_YOUR INSTRUCTIONS:_ Find each line containing the string "extends". Copy it.

Scenes as source code
*-*-*
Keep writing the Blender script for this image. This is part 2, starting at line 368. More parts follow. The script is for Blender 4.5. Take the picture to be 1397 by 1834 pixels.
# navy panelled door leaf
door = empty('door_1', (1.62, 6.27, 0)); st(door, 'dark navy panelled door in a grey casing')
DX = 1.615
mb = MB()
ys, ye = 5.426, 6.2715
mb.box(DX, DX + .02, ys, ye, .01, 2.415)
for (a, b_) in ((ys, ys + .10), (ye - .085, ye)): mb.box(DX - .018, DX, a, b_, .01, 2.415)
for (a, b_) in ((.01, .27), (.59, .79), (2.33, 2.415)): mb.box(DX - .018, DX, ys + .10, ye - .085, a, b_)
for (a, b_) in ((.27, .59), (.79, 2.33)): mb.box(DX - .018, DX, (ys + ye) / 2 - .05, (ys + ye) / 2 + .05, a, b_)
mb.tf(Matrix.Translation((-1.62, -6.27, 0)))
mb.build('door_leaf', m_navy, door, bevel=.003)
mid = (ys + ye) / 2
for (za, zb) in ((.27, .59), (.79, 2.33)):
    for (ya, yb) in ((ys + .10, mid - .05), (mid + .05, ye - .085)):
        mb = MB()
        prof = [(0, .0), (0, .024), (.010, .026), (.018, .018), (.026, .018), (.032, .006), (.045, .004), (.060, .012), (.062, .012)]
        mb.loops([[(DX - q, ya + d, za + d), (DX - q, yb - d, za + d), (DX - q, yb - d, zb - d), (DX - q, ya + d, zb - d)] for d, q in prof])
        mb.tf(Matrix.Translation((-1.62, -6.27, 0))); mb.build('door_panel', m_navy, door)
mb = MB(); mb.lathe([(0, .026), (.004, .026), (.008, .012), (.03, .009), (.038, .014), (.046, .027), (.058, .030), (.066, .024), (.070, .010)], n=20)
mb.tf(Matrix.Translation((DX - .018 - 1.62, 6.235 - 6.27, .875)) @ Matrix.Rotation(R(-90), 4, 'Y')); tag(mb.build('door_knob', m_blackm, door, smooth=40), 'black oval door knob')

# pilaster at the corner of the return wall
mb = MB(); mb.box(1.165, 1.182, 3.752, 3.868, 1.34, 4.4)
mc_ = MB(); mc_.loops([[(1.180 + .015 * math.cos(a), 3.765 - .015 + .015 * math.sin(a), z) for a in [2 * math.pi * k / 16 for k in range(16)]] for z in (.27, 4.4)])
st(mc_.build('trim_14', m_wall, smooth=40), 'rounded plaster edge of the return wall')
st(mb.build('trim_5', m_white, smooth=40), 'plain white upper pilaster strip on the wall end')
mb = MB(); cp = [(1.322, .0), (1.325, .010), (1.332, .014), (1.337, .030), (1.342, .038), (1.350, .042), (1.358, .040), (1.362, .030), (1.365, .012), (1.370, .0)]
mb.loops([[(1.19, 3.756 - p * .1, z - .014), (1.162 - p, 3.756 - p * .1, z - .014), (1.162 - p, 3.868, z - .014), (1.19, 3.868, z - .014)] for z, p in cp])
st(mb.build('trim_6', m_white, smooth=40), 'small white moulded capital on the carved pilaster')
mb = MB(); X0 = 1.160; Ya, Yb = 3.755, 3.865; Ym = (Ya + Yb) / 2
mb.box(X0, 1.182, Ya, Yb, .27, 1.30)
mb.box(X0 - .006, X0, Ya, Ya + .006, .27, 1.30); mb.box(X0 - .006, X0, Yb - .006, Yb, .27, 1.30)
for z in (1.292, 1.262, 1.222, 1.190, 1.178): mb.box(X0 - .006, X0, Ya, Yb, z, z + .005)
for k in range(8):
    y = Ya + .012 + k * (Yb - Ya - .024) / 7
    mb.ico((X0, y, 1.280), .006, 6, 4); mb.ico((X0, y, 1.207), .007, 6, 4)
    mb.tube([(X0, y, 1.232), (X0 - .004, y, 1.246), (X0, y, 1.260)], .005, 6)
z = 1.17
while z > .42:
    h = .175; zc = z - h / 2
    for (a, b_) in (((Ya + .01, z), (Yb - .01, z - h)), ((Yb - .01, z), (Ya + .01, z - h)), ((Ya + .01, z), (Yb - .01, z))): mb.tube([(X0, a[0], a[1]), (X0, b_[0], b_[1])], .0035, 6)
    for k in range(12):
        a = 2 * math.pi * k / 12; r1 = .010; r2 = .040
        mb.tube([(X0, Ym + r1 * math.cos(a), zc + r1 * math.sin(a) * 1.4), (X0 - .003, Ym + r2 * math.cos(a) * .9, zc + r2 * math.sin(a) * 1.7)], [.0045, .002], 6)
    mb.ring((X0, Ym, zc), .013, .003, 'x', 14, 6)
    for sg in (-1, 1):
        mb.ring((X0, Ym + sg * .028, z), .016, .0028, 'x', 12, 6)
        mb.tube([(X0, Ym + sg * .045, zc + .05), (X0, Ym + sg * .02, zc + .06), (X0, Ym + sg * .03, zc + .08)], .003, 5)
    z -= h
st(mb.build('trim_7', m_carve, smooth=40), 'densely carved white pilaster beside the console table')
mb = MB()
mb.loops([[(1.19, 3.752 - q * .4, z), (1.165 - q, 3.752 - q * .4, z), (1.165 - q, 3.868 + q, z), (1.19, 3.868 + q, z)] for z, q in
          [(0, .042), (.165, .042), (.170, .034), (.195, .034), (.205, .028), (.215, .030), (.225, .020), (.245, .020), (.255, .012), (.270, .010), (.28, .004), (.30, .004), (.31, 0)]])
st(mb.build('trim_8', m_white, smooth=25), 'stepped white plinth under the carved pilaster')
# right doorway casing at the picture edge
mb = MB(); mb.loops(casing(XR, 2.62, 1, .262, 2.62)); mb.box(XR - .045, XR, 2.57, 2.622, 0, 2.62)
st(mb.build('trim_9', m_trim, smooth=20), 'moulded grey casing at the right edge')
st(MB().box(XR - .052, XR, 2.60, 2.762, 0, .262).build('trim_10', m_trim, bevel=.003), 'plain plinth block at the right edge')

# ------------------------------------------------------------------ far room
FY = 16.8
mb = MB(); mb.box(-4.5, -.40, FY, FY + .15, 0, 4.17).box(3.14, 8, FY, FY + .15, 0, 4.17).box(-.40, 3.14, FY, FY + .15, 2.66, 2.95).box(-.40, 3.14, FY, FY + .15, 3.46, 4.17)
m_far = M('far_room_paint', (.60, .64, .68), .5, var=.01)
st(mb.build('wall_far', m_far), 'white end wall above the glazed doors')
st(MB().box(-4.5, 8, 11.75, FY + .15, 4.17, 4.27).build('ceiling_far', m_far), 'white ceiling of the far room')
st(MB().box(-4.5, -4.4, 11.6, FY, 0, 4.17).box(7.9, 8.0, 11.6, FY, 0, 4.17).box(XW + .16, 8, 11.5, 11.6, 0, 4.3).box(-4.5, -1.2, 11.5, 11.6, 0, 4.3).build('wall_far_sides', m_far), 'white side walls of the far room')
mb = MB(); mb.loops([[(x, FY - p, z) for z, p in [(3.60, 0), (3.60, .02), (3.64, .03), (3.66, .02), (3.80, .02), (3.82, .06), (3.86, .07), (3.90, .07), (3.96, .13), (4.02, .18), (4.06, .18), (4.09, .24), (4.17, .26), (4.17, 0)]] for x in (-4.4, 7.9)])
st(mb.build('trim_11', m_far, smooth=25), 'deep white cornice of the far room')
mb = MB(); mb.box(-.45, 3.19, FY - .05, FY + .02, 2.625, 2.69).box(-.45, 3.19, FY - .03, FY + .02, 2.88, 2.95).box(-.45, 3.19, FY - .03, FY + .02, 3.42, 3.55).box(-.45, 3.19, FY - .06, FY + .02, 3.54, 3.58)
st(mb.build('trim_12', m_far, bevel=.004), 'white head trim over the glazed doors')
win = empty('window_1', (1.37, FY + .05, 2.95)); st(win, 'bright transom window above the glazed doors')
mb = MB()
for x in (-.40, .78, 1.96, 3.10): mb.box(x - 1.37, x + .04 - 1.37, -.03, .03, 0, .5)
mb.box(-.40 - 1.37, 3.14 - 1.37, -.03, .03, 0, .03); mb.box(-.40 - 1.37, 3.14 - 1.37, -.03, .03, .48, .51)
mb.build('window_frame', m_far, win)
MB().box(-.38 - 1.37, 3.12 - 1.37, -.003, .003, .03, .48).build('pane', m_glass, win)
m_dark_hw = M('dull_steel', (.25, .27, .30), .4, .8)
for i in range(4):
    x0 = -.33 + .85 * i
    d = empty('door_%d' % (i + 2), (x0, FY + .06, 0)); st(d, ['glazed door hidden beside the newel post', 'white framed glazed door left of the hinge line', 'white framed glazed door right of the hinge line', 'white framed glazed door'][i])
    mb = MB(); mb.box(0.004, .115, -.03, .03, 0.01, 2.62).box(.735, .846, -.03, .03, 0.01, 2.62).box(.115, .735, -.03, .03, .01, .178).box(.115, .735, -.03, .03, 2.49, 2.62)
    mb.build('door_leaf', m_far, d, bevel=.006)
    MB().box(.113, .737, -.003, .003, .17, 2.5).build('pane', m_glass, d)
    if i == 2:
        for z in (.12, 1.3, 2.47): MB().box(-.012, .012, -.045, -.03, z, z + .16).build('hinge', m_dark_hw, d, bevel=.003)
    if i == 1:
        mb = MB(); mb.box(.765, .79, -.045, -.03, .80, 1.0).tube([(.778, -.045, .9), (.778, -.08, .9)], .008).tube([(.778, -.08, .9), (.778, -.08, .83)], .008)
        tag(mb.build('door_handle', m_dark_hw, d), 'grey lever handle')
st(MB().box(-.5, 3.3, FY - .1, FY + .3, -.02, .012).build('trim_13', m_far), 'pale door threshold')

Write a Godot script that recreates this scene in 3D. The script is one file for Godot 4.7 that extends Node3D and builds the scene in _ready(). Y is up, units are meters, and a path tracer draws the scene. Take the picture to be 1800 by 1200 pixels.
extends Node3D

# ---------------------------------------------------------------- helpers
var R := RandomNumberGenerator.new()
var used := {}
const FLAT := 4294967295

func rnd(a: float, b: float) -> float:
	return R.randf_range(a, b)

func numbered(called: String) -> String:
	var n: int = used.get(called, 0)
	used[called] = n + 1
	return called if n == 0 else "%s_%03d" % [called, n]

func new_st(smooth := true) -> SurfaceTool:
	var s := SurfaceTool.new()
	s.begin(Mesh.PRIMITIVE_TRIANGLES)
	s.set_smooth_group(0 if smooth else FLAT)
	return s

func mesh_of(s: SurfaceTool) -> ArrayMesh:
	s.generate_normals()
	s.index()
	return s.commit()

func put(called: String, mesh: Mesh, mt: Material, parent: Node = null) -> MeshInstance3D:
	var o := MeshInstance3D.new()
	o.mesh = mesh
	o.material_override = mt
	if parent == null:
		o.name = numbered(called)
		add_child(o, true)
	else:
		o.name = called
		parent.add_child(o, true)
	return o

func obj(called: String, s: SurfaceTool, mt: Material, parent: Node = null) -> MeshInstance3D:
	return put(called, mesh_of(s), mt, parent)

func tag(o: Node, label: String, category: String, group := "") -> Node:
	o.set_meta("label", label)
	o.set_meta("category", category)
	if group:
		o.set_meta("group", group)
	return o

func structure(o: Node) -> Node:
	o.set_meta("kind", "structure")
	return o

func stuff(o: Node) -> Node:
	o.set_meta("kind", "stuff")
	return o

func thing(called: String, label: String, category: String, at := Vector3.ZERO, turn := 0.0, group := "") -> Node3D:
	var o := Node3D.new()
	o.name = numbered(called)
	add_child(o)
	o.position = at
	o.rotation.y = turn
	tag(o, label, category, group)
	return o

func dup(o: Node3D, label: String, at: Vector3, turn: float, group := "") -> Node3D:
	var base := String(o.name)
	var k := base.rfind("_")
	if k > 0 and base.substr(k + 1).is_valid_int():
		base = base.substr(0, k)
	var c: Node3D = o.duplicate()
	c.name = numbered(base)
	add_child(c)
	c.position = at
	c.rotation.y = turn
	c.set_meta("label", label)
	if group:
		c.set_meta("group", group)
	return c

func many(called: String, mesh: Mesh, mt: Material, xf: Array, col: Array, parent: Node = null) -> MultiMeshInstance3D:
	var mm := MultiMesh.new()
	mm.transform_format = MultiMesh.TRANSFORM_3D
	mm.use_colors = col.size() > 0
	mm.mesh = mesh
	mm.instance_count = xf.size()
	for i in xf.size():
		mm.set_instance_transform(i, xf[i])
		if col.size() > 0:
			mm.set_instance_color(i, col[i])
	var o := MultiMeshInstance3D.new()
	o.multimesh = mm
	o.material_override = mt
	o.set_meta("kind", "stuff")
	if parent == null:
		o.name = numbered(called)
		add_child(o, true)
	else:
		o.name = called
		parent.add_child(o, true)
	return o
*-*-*
_TASK RESULT:_
Write a Godot script that recreates this scene in 3D. The script is one file for Godot 4.7 that extends Node3D and builds the scene in _ready(). Y is up, units are meters, and a path tracer draws the scene. Take the picture to be 1800 by 1200 pixels.
extends Node3D